Thorn finished runner-up and the NASCAR Cup Series reigning champion Chase Elliott finished third in his quest to hoist the Tom Dawson Trophy for a third time. 

“This is the one everybody wants, and we’ve given a couple away, so it means a lot,” Majeski said. “It means a lot. We’ve had the dominant racecar in the past but couldn’t close it out. We weren’t great today, but we were when it counted. We made the right adjustments all day.” 

Majeski’s most masterful move Sunday came on Lap 277. After Thorn slammed the door on a few pass attempts, Majeski finally got around him just before the competition caution, which proved pivotal. 

Competition cautions occur after 75 consecutive green flag laps. There were three total Sunday and the last meant Majeski had position on Thorn for the final 25 laps. 

“Derek had a ton of speed,” Majeski said. “We had a great setup for short runs at the beginning of the race and it paid dividends with the caution there at the end. 

“This is why we come back every year. We wanted to win this thing after the ways we lost it the last couple of years.” 

Majeski felt a little bit snakebitten in the Florida Panhandle. He lost the lead 26 laps shy of the checkered flag in his 2018 second-place finish. Exactly four years ago, Majeski lost the lead on Lap 287 and finished third for the second year in a row. 

A winner of 107 SLM races, Majeski couldn’t contain his excitement for Sunday’s win. Satisfaction was written all over his face. Even more, considering the caliber of drivers he beat.  

The Derby had another Cup Series champion in addition to Elliott. Kyle Busch, the 2015 and 2019 Cup champ and another two-time Derby king, threatened early with a top-five appearance but finished seventh. 

Bubba Pollard had a miserable day and he ended it just 109 laps in when he pulled it into the infield. A 34th ties his worst career Derby performance. Stephen Nasse, still reeling from a controversial ruling that cost him the Allen Turner Hyundai Snowflake 100 for Pro Late Models on Saturday, had mechanical issues after a promising start and finished 29th. 

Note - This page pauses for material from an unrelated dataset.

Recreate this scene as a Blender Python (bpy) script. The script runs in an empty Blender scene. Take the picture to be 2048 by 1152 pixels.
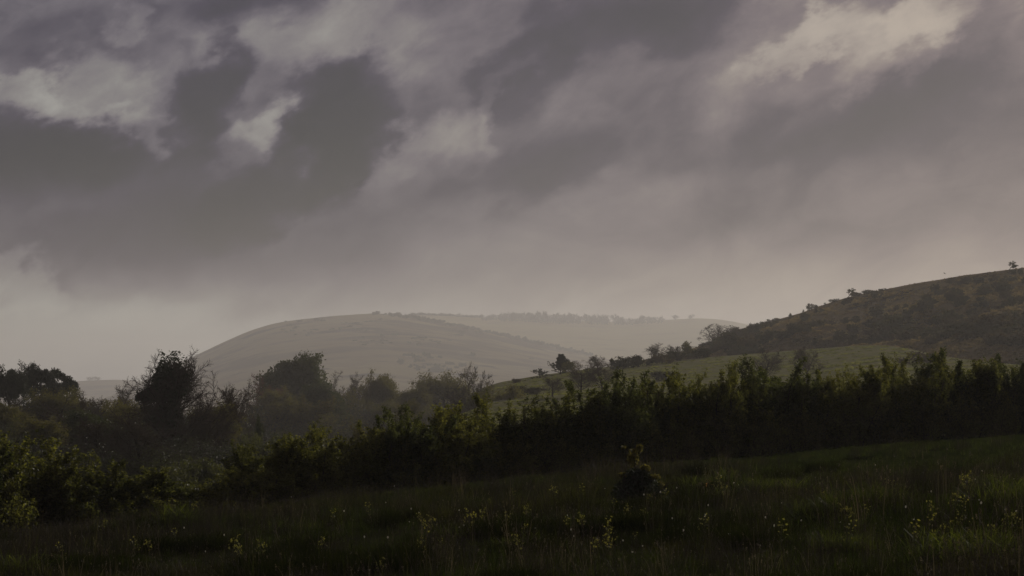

“This was the deepest field I’ve been a part of,” Majeski said. “It was crazy how tight the field was. 

“I was a little nervous after that first run. We fell back to 11th or 12th, but we made good adjustments all day to put ourselves in position at the end.” 

Elliott and fourth-place Chandler Smith were the moving men Sunday after starting 31st and 34th, respectively. Each earned their way into the show during a tense Saturday in which Elliott won the last-chance race and Smith finished fourth then, as well. 

Smith’s fourth is his best career Derby finish on a glowing resume. The 18-year-old from Talking Rock, Ga., has finished no worse than seventh in five consecutive and career starts. 

They all hope to switch spots with Majeski next year and be the ones to kiss the plastic snowball.